Does $(\cos t , \sin (\sqrt{2}t))$ traces all the points of a square.
It only fills the square "densely", but not completely.
Just take any $x$ coordinate you want to achieve. Then calulate one of corresponding values of $t$ for which $\cos$ achieves this value (namely $\arccos(x)$)
Then for any $k$, $t+2\pi k$ will have the same $x$ coordinate while $\sqrt{2}\times(t+2\pi k) \pmod {2\pi}$ will densely fill the $[0,2\pi]$ interval due to irrationality, so the closure is indeed the unit square.

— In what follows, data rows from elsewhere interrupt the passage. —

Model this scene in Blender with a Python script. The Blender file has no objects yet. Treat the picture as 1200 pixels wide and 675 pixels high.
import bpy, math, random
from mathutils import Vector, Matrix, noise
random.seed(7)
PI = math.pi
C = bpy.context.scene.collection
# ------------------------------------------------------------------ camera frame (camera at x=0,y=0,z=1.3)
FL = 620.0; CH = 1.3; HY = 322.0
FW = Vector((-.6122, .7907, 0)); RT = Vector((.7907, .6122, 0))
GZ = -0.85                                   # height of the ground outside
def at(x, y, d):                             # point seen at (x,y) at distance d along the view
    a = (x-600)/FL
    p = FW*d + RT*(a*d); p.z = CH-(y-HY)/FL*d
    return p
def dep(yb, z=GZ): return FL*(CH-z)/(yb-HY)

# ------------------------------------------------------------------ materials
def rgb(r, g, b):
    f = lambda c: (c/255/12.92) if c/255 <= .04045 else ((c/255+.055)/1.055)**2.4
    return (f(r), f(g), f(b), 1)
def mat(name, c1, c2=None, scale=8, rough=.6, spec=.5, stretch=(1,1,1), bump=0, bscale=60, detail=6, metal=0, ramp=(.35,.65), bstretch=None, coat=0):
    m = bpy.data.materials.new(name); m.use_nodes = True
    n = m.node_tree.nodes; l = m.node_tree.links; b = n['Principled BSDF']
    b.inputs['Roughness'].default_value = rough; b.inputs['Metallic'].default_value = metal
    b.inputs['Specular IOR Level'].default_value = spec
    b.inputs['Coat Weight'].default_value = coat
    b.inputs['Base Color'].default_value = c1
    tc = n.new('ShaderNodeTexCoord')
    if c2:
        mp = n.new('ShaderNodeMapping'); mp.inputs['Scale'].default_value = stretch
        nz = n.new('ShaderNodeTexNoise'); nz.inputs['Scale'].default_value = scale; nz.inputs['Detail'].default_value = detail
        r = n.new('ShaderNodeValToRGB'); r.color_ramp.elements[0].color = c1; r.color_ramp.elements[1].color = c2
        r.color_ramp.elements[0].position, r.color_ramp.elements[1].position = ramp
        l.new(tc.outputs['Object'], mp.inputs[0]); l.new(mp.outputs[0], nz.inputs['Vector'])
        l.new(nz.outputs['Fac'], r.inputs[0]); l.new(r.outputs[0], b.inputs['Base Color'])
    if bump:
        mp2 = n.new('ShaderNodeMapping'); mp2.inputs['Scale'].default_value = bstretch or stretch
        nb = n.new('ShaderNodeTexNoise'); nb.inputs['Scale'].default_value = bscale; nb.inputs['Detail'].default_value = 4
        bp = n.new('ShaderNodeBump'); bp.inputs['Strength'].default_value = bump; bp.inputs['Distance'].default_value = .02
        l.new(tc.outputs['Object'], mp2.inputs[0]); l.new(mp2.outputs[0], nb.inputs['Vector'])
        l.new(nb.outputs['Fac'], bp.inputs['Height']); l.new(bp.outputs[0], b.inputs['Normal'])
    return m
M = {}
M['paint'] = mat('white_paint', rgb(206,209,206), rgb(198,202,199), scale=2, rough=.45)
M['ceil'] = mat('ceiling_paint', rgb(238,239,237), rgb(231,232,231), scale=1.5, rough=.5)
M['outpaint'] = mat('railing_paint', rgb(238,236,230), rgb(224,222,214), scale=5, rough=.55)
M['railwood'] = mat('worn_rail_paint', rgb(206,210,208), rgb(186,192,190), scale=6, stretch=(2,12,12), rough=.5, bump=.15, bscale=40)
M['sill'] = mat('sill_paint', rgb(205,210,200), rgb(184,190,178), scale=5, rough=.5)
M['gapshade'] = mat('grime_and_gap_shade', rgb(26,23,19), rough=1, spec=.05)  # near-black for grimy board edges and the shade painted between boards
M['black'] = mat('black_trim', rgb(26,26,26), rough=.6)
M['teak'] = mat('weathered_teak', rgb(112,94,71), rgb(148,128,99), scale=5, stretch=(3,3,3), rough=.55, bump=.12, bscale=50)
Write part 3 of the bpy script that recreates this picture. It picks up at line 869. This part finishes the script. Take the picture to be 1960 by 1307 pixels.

On the other hand the point $\{1,1\}$ is never reached. Indeed for that point to be attained, the value of $t$ should be $2l\pi$ for $x$ to be correct, and $\frac{\pi+2k\pi}{\sqrt{2}}$ for the $y$ coordinate to be correct, so you need $k,l\in\mathbb{N}$ such that $$\frac{\pi+2k\pi}{\sqrt{2}}=2l\pi$$ which can be reformulated to $$\frac{\pi+2k\pi}{2l\pi}=\frac{1+2k}{2l}=\sqrt{2},$$ which would contradict the irrationality of $\sqrt{2}$.
For a fixed $x \in [-1,1]$, there are countably many $t$ that satisfy the parametric equations. Let $T$ denote such values of $t$. $y$ has period $\sqrt2\pi$.
- Convince yourself that $T \pmod{\sqrt2\pi}$ is dense in $[0,\sqrt2\pi]$. (1, 2, 3)
- Then, convince yourself that $\sin \sqrt 2T$ is dense in $[-1,1]$. (limit commutes with continuous function)
- However, convince yourself that $\sin \sqrt 2T$ only has countably many numbers, while any particular vertical strip of the square has uncountably many numbers, so not all points are reached. (see comment)
- Conclude that since $x$ is arbitrary, the set of points $(x,y)$ in the graph is dense in $[-1,1]^2$, but does not contain every point in $[-1,1]^2$.